◆ INFORMATION PROVIDED ◆
————————

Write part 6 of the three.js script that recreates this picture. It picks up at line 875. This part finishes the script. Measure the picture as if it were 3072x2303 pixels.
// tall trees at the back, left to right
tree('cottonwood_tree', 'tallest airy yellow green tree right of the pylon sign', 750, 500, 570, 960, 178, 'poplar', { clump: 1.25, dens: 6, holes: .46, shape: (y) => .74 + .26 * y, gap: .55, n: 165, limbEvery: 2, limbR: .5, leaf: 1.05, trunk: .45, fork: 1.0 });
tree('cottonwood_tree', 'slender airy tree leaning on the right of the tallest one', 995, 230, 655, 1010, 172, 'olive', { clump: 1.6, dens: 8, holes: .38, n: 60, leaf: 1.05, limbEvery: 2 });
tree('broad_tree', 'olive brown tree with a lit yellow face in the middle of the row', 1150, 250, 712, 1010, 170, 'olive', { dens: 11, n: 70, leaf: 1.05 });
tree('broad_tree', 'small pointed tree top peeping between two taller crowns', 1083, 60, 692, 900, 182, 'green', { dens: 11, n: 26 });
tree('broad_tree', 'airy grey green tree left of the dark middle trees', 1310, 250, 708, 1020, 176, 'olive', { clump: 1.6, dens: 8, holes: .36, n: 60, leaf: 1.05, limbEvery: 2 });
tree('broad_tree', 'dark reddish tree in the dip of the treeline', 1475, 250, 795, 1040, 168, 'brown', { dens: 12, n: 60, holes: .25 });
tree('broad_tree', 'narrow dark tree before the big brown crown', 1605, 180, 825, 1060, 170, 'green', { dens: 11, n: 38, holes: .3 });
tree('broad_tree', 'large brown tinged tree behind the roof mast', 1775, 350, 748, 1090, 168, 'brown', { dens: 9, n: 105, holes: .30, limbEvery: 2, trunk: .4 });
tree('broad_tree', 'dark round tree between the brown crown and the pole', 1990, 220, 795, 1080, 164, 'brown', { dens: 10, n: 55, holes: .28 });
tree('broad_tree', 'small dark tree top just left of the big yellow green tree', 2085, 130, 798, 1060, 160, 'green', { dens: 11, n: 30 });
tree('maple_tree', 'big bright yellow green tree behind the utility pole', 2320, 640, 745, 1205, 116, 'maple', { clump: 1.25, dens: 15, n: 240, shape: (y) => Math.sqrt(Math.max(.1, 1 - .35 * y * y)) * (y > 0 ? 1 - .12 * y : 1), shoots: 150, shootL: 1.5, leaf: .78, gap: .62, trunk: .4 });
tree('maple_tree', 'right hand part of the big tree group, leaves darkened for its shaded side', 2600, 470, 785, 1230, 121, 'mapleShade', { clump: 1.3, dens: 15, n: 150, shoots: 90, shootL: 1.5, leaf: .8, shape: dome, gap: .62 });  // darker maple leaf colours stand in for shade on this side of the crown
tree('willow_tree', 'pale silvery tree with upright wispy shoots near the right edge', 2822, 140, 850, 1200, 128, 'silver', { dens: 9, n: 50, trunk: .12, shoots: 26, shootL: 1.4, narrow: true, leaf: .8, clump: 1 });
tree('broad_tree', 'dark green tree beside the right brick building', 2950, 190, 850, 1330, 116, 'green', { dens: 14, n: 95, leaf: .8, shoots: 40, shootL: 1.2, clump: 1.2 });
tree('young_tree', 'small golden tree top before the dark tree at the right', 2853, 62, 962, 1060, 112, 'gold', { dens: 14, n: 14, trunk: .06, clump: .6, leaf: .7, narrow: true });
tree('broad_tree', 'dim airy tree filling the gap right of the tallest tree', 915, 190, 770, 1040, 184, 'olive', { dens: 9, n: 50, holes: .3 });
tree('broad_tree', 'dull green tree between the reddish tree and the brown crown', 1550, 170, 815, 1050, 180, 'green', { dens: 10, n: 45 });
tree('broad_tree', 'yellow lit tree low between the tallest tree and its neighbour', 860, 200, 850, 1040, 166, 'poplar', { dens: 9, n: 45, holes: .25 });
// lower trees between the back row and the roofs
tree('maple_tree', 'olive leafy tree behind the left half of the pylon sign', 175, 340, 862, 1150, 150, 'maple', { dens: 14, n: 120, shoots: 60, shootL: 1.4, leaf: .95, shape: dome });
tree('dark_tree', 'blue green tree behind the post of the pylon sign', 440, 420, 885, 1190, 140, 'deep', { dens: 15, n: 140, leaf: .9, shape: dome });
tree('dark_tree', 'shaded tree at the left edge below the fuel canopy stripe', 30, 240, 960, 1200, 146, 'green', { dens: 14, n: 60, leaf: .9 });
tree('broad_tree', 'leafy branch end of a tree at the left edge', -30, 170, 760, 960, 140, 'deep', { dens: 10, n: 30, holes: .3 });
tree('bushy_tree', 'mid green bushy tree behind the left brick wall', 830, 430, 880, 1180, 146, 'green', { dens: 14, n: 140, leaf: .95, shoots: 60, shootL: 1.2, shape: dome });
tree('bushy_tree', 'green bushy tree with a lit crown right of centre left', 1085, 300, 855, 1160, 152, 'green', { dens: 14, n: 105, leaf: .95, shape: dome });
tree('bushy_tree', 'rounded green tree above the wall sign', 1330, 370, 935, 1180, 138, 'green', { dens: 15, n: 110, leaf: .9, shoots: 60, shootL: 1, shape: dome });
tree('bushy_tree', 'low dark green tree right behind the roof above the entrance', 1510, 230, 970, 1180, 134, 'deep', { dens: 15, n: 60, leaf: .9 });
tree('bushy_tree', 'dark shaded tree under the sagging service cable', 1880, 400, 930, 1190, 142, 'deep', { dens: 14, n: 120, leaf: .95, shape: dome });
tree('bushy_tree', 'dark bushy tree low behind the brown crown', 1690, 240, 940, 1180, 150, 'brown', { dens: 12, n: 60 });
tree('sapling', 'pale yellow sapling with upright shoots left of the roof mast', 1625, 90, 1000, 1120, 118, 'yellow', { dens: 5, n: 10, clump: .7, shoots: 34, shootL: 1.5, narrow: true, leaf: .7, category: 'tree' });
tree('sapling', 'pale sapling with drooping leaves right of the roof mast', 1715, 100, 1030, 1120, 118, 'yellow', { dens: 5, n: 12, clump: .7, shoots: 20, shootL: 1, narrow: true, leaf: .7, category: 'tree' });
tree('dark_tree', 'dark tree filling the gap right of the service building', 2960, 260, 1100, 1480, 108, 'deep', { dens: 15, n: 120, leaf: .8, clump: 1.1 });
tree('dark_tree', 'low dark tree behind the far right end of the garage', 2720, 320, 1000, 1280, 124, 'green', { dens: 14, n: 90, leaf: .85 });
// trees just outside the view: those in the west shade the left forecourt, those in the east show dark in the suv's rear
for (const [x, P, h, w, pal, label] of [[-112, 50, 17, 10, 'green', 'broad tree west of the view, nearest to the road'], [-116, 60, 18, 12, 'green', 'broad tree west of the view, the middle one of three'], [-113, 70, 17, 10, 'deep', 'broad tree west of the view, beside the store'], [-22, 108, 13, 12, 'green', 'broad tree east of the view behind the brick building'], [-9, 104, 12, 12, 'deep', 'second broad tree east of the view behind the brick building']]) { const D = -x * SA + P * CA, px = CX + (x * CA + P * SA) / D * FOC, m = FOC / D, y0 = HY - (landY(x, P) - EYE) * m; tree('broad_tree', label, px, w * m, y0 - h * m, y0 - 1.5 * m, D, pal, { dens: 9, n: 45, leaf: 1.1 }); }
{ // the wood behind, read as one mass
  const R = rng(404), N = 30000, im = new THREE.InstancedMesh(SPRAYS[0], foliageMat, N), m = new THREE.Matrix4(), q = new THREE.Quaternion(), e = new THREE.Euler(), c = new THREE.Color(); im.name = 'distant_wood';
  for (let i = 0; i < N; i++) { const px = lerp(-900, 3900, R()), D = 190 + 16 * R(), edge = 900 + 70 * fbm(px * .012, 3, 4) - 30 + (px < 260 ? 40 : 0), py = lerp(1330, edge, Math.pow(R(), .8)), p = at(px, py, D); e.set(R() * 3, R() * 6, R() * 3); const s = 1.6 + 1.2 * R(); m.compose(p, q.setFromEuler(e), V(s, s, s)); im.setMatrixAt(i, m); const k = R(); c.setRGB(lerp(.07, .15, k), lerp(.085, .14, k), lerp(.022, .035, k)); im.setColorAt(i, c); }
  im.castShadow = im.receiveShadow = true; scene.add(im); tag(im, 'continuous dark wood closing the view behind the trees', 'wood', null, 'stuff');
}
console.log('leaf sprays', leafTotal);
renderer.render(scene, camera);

————————

◆ REQUIRED TASK ◆
Using the data above, extract exactly the lines from the one that holds "tree('bushy_tree', 'dark shaded" to the one that holds "tree('sapling', 'pale sapling", both ends included, and no others.

◆ EXERCISE RESPONSE ◆
tree('bushy_tree', 'dark shaded tree under the sagging service cable', 1880, 400, 930, 1190, 142, 'deep', { dens: 14, n: 120, leaf: .95, shape: dome });
tree('bushy_tree', 'dark bushy tree low behind the brown crown', 1690, 240, 940, 1180, 150, 'brown', { dens: 12, n: 60 });
tree('sapling', 'pale yellow sapling with upright shoots left of the roof mast', 1625, 90, 1000, 1120, 118, 'yellow', { dens: 5, n: 10, clump: .7, shoots: 34, shootL: 1.5, narrow: true, leaf: .7, category: 'tree' });
tree('sapling', 'pale sapling with drooping leaves right of the roof mast', 1715, 100, 1030, 1120, 118, 'yellow', { dens: 5, n: 12, clump: .7, shoots: 20, shootL: 1, narrow: true, leaf: .7, category: 'tree' });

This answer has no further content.